DIRECTIONS FOR THIS TASK:
Starting with the first line of the listing, quote each line exactly until and including the one with "sc.view_settings.exposure = 0.0;", leaving pictures out.

**** DATASET EXCERPT ****

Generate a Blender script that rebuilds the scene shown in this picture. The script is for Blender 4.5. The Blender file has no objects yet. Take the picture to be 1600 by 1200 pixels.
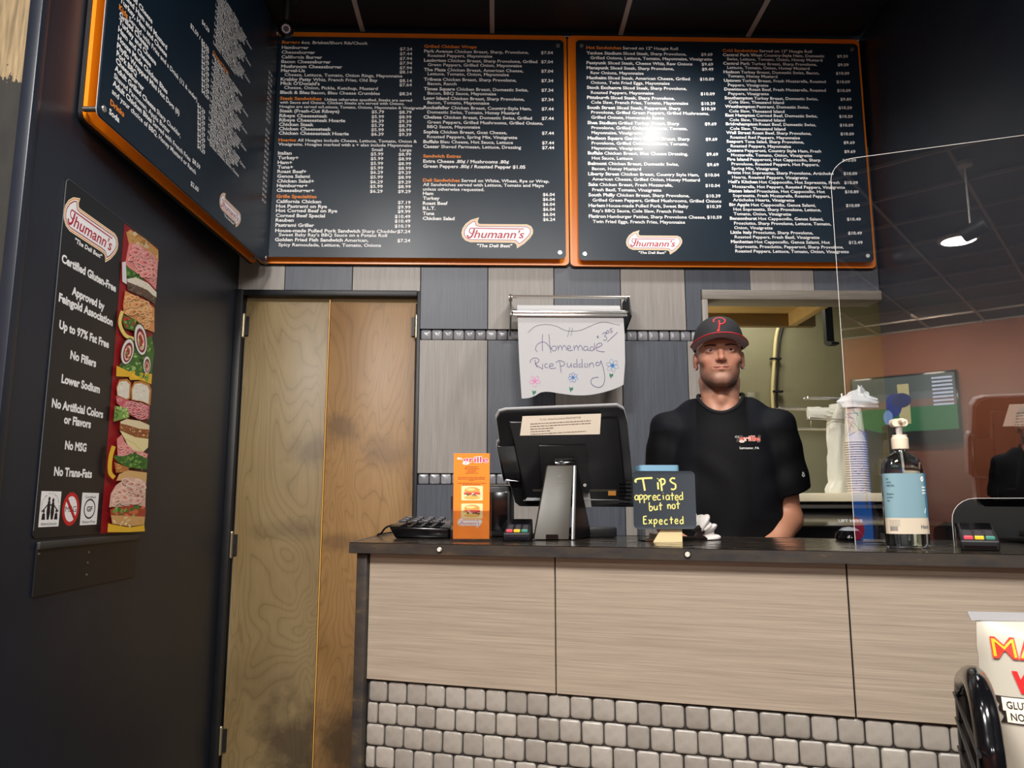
import bpy, bmesh, math, random
import numpy as np
from mathutils import Vector, Matrix
from mathutils.geometry import tessellate_polygon
R_ = random.Random(7)
sc = bpy.context.scene
C = sc.collection
PI = math.pi

# ------------------------------------------------------------------ camera
EYE = 1.17; F_PX = 1200.0; HOR = 787.0; VPX = 772.0
PITCH = math.atan((HOR-600)/F_PX); YAW = math.atan((800-VPX)/F_PX*math.cos(PITCH))
cam_d = bpy.data.cameras.new('camera'); cam = bpy.data.objects.new('camera', cam_d); C.objects.link(cam)
cam_d.sensor_width = 36.0; cam_d.lens = 36.0*F_PX/1600.0; cam_d.clip_start = 0.02
cam.location = (0, 0, EYE); cam.rotation_euler = (PI/2+PITCH, 0, -YAW)
sc.camera = cam

# ------------------------------------------------------------------ world, exposure
w = bpy.data.worlds.new('world'); sc.world = w; w.use_nodes = True
w.node_tree.nodes['Background'].inputs[0].default_value = (0.55, 0.62, 0.75, 1)
w.node_tree.nodes['Background'].inputs[1].default_value = 0.25
sc.view_settings.view_transform = 'Standard'; sc.view_settings.look = 'None'
sc.view_settings.exposure = 0.0; sc.view_settings.gamma = 1.0; sc.view_settings.use_curve_mapping = False

# ------------------------------------------------------------------ lamps of the room (ceiling fixtures are built further down)
def area(name, loc, target, size, power, col=(1, 1, 1), size_y=None, spread=PI):
    l = bpy.data.lights.new(name, 'AREA'); l.energy = power; l.color = col; l.size = size
    if size_y: l.shape = 'RECTANGLE'; l.size_y = size_y
    l.spread = spread
    o = bpy.data.objects.new(name, l); C.objects.link(o); o.location = loc
    o.rotation_euler = (Vector(target)-Vector(loc)).to_track_quat('-Z', 'Y').to_euler(); return o
def spot(name, loc, target, power, ang, col=(1, 1, 1), r=0.04, blend=.5):
    l = bpy.data.lights.new(name, 'SPOT'); l.energy = power; l.color = col; l.spot_size = ang; l.spot_blend = blend; l.shadow_soft_size = r
    o = bpy.data.objects.new(name, l); C.objects.link(o); o.location = loc
    o.rotation_euler = (Vector(target)-Vector(loc)).to_track_quat('-Z', 'Y').to_euler(); return o
WARM = (1.0, .86, .70); NEUT = (1.0, .97, .935); COOL = (.86, .93, 1.0)
CEIL = 3.48
# track heads over the order area: (lamp position, aim point, power, beam)
TRACK = [((0.90, 2.74, 3.27), (0.75, 3.5, 1.9), 52, 2.5), ((-0.75, 0.85, 3.27), (-0.3, 2.4, 1.2), 38, 2.1), ((0.0, 0.85, 3.27), (0.1, 2.4, 1.2), 30, 2.1), ((0.95, 1.25, 3.27), (-1.2, 2.75, 2.3), 52, 1.15)]  # last head is added to brighten the left board and poster
for i, (p, t, e, a) in enumerate(TRACK):
    spot('track_lamp', p, t, e, a, NEUT, .05 if i else .075, .8)
# ceiling lights behind the guest: two square, two round (x, y)
PANELS = [(-0.95, -0.35), (0.62, -0.45), (-0.95, -3.2), (0.34, -3.6)]
for (x, y) in PANELS:
    lo = area('panel_lamp', (x, y, CEIL-.03), (x, y, 0), .55 if y > -2 else .27, (165 if x < 0 else 112) if y > -2 else 60, NEUT)
    if y < -2: lo.data.shape = 'DISK'
# added fill lamps, unseen, brightening the terracotta wall that the shield mirrors
for x in (-2.2, -.6, 1.0):
    area('added_wash_lamp', (x, -6.2, CEIL-.08), (x, -7.2, 1.4), .4, 46, WARM)
# lamp over the kitchen side of the pass-through
area('kitchen_lamp', (1.7, 4.6, 2.55), (1.7, 4.5, 1), .35, 6, (1, .95, .8))
area('kitchen_fill_lamp', (.62, 4.3, 1.7), (1.6, 4.2, 2.2), .12, 7, (1, .92, .74), .6)  # added lamp, out of view, to light the soffit underside and wall

# ------------------------------------------------------------------ pixel rays of the same camera, to place measured things
_fw = np.array([math.sin(YAW)*math.cos(PITCH), math.cos(YAW)*math.cos(PITCH), math.sin(PITCH)])
_rt = np.array([math.cos(YAW), -math.sin(YAW), 0.]); _up = np.cross(_rt, _fw)
O_ = np.array([0, 0, EYE])
def ray(x, y): return _rt*((x-800)/F_PX)+_up*((600-y)/F_PX)+_fw
def onz(x, y, z):
    d = ray(x, y); return Vector(O_+d*(z-EYE)/d[2])
def ony(x, y, Y):
    d = ray(x, y); return Vector(O_+d*Y/d[1])
def onx(x, y, X):
    d = ray(x, y); return Vector(O_+d*X/d[0])
def onp(x, y, P, N):
    d = ray(x, y); return Vector(O_+d*np.dot(np.array(P)-O_, N)/np.dot(d, N))

# ------------------------------------------------------------------ helpers
def lin(v):
    v = v/255.; return v/12.92 if v <= .04045 else ((v+.055)/1.055)**2.4
def rgb(r, g, b): return (lin(r), lin(g), lin(b), 1.0)
def mat(name, col, rough=.5, metal=0., spec=None, emit=None, es=1., alpha=None, trans=0., ior=None, coat=0.):
    m = bpy.data.materials.new(name); m.use_nodes = True; b = m.node_tree.nodes['Principled BSDF']; I = b.inputs
    I['Base Color'].default_value = col; I['Roughness'].default_value = rough; I['Metallic'].default_value = metal
    if spec is not None: I['Specular IOR Level'].default_value = spec
    if emit: I['Emission Color'].default_value = emit; I['Emission Strength'].default_value = es
    if trans: I['Transmission Weight'].default_value = trans
    if ior: I['IOR'].default_value = ior
    if coat: I['Coat Weight'].default_value = coat; I['Coat Roughness'].default_value = .08
    return m
class NT:
    """tiny node helper"""
    def __init__(s, m): s.t = m.node_tree; s.b = s.t.nodes['Principled BSDF']
    def n(s, typ, **k):
        x = s.t.nodes.new(typ)
        for a, v in k.items():
            if a.startswith('i_'):
                key = a[2:]; x.inputs[int(key) if key.isdigit() else key.replace('_', ' ')].default_value = v
            else: setattr(x, a, v)
        return x
    def l(s, a, ai, b, bi): s.t.links.new(a.outputs[ai], b.inputs[bi])
    def ramp(s, src, si, stops):
        r = s.n('ShaderNodeValToRGB'); e = r.color_ramp.elements
        while len(e) > 1: e.remove(e[-1])
        e[0].position = stops[0][0]; e[0].color = stops[0][1]
        for p, c in stops[1:]:
            q = e.new(p); q.color = c
        s.l(src, si, r, 0); return r
    def coord(s, kind='Object', scale=(1, 1, 1), loc=(0, 0, 0)):
        tc = s.n('ShaderNodeTexCoord') if kind != 'World' else s.n('ShaderNodeNewGeometry')
        mp = s.n('ShaderNodeMapping'); mp.inputs['Scale'].default_value = scale; mp.inputs['Location'].default_value = loc
        s.l(tc, kind if kind != 'World' else 'Position', mp, 0); return mp
    def noise(s, co, scale=5, detail=3, rough=.5, dist=0.):
        x = s.n('ShaderNodeTexNoise'); x.inputs['Scale'].default_value = scale; x.inputs['Detail'].default_value = detail
        x.inputs['Roughness'].default_value = rough; x.inputs['Distortion'].default_value = dist; s.l(co, 0, x, 0); return x
    def bump(s, src, si, strength=.2, dist=.002):
        b = s.n('ShaderNodeBump'); b.inputs['Strength'].default_value = strength; b.inputs['Distance'].default_value = dist
        s.l(src, si, b, 'Height'); s.l(b, 0, s.b, 'Normal'); return b
    def mix(s, fac, a, b, typ='MIX'):
        m = s.n('ShaderNodeMix', data_type='RGBA', blend_type=typ)
        for v, i in ((fac, 0), (a, 6), (b, 7)):
            if isinstance(v, tuple) and len(v) == 2: s.l(v[0], v[1], m, i)
            else: m.inputs[i].default_value = v
        return m
def grain(name, c1, c2, axis, rough=.45, fine=1., kind='World', c3=None):
    """printed laminate with fine streaks running along the given axis"""
    m = mat(name, c1, rough); t = NT(m); s = [300*fine]*3; s[axis] = 5
    a = t.noise(t.coord(kind, tuple(s)), 1, 4, .65)
    s2 = [60*fine]*3; s2[axis] = 2.0
    b = t.noise(t.coord(kind, tuple(s2), (3, 5, 7)), 1, 3, .6)
    r1 = t.ramp(a, 0, [(.28, c2), (.66, c1)]); r2 = t.ramp(b, 0, [(.25, c3 or c2), (.75, c1)])
    x = t.mix(.4, (r1, 0), (r2, 0)); t.l(x, 2, t.b, 'Base Color'); t.bump(a, 0, .25, .0006); return m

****

EXERCISE SOLUTION:
Generate a Blender script that rebuilds the scene shown in this picture. The script is for Blender 4.5. The Blender file has no objects yet. Take the picture to be 1600 by 1200 pixels.
import bpy, bmesh, math, random
import numpy as np
from mathutils import Vector, Matrix
from mathutils.geometry import tessellate_polygon
R_ = random.Random(7)
sc = bpy.context.scene
C = sc.collection
PI = math.pi

# ------------------------------------------------------------------ camera
EYE = 1.17; F_PX = 1200.0; HOR = 787.0; VPX = 772.0
PITCH = math.atan((HOR-600)/F_PX); YAW = math.atan((800-VPX)/F_PX*math.cos(PITCH))
cam_d = bpy.data.cameras.new('camera'); cam = bpy.data.objects.new('camera', cam_d); C.objects.link(cam)
cam_d.sensor_width = 36.0; cam_d.lens = 36.0*F_PX/1600.0; cam_d.clip_start = 0.02
cam.location = (0, 0, EYE); cam.rotation_euler = (PI/2+PITCH, 0, -YAW)
sc.camera = cam

# ------------------------------------------------------------------ world, exposure
w = bpy.data.worlds.new('world'); sc.world = w; w.use_nodes = True
w.node_tree.nodes['Background'].inputs[0].default_value = (0.55, 0.62, 0.75, 1)
w.node_tree.nodes['Background'].inputs[1].default_value = 0.25
sc.view_settings.view_transform = 'Standard'; sc.view_settings.look = 'None'
sc.view_settings.exposure = 0.0; sc.view_settings.gamma = 1.0; sc.view_settings.use_curve_mapping = False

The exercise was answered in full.